Swaying atop the ledge of a building rooftop was a red-cloaked figure wearing a white bonnet, as if she were about to hurl herself to her death, or so it seemed. The outfit reminded McCormick of women from “The Handmaid’s Tale” on Netflix.
Thirty-year-old McCormick, who works as a creative strategist for New York publisher Popsugar, consulted some of her co-workers before dialing 911 to report the apparent imminent suicide.
“This morning I called 911 because I thought a woman dressed as a handmaid was about to jump off a building,” she shared on her Instagram and Twitter pages. “The police were in constant contact with me as they figured out where to go and how to find the woman.”
McCormick got in contact with an officer, and 15 minutes later, she received a text and a photo from him revealing that all was well.
“It’s an umbrella. All safe,” the text read. It was just a red patio umbrella with a white top.
“I literally melted into my chair,” said McCormick. “I was very happy it wasn’t a real person and that everyone was safe [but] I felt so dumb.

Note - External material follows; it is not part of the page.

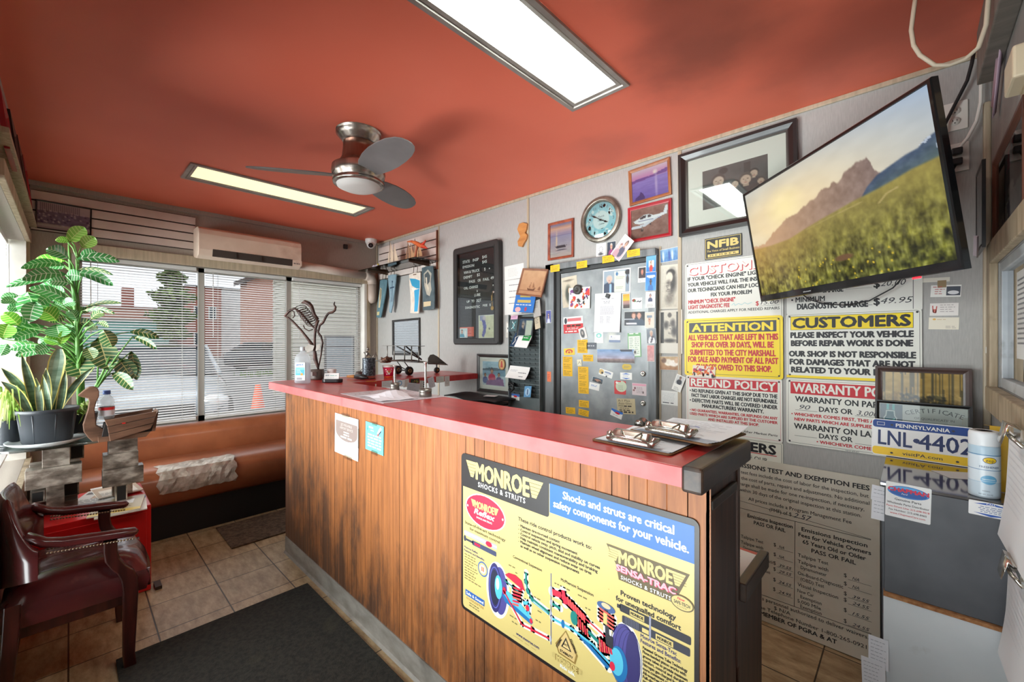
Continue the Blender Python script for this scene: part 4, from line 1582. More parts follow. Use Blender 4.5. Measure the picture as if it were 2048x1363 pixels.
# a clump reaching out on the duck planter's side
for i in range(70):
 a = -.4 + rs.random() * 1.4
 L = .08 + rs.random() * .12
 c0 = Vector((-3.46,.02,.90))
 dr = Vector((math.sin(a) * .6,math.cos(a) * .5,0))
 pts = [c0 + dr * (L * u) + Vector((0,0,(.10 + .1 * rs.random()) * math.sin(u * 2.0) - .02 * u)) for u in (0,.3,.6,1)]
 sd = Vector((-dr.y,dr.x,.2)).normalized()
 f.use(gm[i % 2])
 f.grid([[p - sd * w,p + sd * w] for p,w in zip(pts,(.003,.005,.004,.0005))])
f.build('foliage',sp)
# ---------------------------------------------------------------- duck planter with a drink bottle
dw = N('duck_wood_brown',(84,58,44),(128,94,74),scale=5,stretch=(1,1,4),rough=.5,detail=6)
dk_ = thing('duck_planter','wooden duck-shaped planter box on the glass console','planter',(-3.22,.2,.872))
hd = [(.027,1.129),(.034,1.137),(.054,1.158),(.072,1.172),(.087,1.174),(.103,1.165),(.110,1.145),(.110,1.12),(.100,1.09),(.092,1.05),(.100,.96),(.150,.92),(.155,.874),(.085,.874),(.066,.90),(.050,.935),(.047,.97),(.056,1.01),(.066,1.05),(.071,1.09),(.066,1.112),(.045,1.119)]
M(dw).prism(hd[::-1],'x',-3.255,-3.215).build('head',dk_,bevel=.004)
side = [[(.13,.990),(.345,1.015),(.338,.985),(.14,.955)],[(.14,.953),(.338,.982),(.332,.95),(.145,.915)],[(.145,.913),(.332,.947),(.318,.918),(.15,.874)]]
for xx in (-3.165,-3.315):
 s = M(dw)
 for pl in side:
  s.prism(pl[::-1],'x',xx - .006,xx + .006)
 s.build('side_boards',dk_,bevel=.002)
M(dw).prism([(.105,.874),(.30,.874),(.32,.90),(.105,.90)],'x',-3.309,-3.171).build('bottom_board',dk_)
M(P((34,28,26),.8)).prism([(.12,.90),(.33,.90),(.335,.985),(.13,.965)],'x',-3.30,-3.18).build('filling',dk_)
M(dw).prism([(.325,.90),(.345,1.0),(.355,1.015),(.34,.90)],'x',-3.309,-3.171).build('tail_board',dk_)
M(P((214,40,34),.4)).cbox((-3.158,.205,.966),(.003,.014,.006)).build('red_mark',dk_)
# the bottle stands in the planter's front end
bo = thing('drink_bottle','small clear plastic drink bottle with blue cap in the duck planter','bottle',(-3.27,.142,.99))
clear = cloudy_mat('clear_plastic',(220,226,230),.38)
M(clear).lathe([(.0,.0),(.030,.0),(.033,.006),(.033,.07),(.030,.078),(.033,.086),(.031,.104),(.022,.122),(.014,.132),(.013,.14)],(-3.27,.142,.986),24).build('body',bo)
M(P((214,214,220),.3)).lathe([(.0335,.02),(.0335,.066)],(-3.27,.142,.986),24).build('label_band',bo)
M(P((206,44,50),.3)).lathe([(.0338,.05),(.0338,.066)],(-3.27,.142,.986),24).build('label_stripe',bo)
M(P((60,92,168),.4)).lathe([(.0165,.136),(.0165,.154),(.015,.157),(0,.157)],(-3.27,.142,.986),20).build('cap',bo)
# ================================================================ LEATHER ARMCHAIR
lea = N('leather_oxblood',(66,22,26),(92,34,36),scale=4,detail=5,rough=.26,coat=.35,bump=.12,bscale=50,bdist=.002,spots=[((120,62,58),6,.66,.82)])
mah = N('mahogany',(44,16,14),(72,28,24),scale=6,stretch=(6,6,.8),rough=.28,coat=.2)
brass = P((150,132,110),.3,.9)
ch = thing('armchair','oxblood leather armchair with nailhead trim and curved wooden arms','chair',(-2.70,0,0))
CXN,CXF = -2.475,-2.925
# seat cushion: crowned sheet with rolled edge
rows = []
for i in range(13):
 v = i / 12
 y = -.185 + .42 * v
 r = []
 for j in range(15):
  u = j / 14 * 2 - 1
  x = -2.70 + u * .225
  cr_ = (1 - abs(u) ** 4) * (1 - abs(2 * v - 1) ** 5)
  z = .405 + .085 * max(cr_,0) ** .6 + .008 * math.sin(9 * u + 3 * v) * (1 - abs(u))
  r.append((x,y + (.018 * (1 - u * u) if v > .9 else 0),z))
 rows.append(r)
s = M(lea)
s.grid(rows)
low = [[(x * 1.0,y,.325) for (x,y,z) in rows[0]],rows[0]]
edge = [rows[k_][0] for k_ in range(13)]
for ed in ([rows[k_][0] for k_ in range(13)],[rows[k_][14] for k_ in range(13)],rows[0],rows[12]):
 cxm = sum(p[0] for p in ed) / len(ed)
 mid = [(p[0] + (.012 if p[0] > -2.5 else (-.012 if p[0] < -2.9 else 0)),p[1] + (.012 if p[1] > .22 else 0),.37) for p in ed]
 s.grid([ed,mid,[(p[0],p[1],.318) for p in ed]])
s.build('seat',ch)
for X_ in (CXN - .005,CXF + .02):
 M(lea).tube([(X_,.245,.33),(X_,.243,.405)],.006,6).build('piping',ch)
M(mah).box(-2.91,-2.49,-.17,.20,.27,.325).build('seat_rail',ch,bevel=.006)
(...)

The red cloaks and bonnets from the Netflix series have become symbolic of anti-pro-life protests in recent months. The television show tells the story from a 1985 novel by Margaret Atwood, which depicts a dystopian world where women are relegated as reproductive vessels—and nothing more.
“There’s just so much going on [politically] it wouldn’t surprise me if someone was taking a stand and it became very scary,” said McCormick. It could have been a costumed woman protesting recent anti-abortion laws, perhaps.
Yet, the humor was not lost on the NYPD, who messaged McCormick afterwards, “Blessed be the umbrella.”
Nor was Netflix to be left out of the fun either. They tweeted out, “Ofumbrella,” humorously citing the show’s protagonist Offred.
And netizens ate up the twitter post by McCormick, which garnered over 400,000 likes and tens of thousands of retweets.
Chelsea Stoutenburgh, who works in a nearby building, chimed in on Twitter with a similar sighting of the suicidal umbrella.
“I work across the street from her and almost did the same thing!” she tweeted with a photo of the jumper from a different view.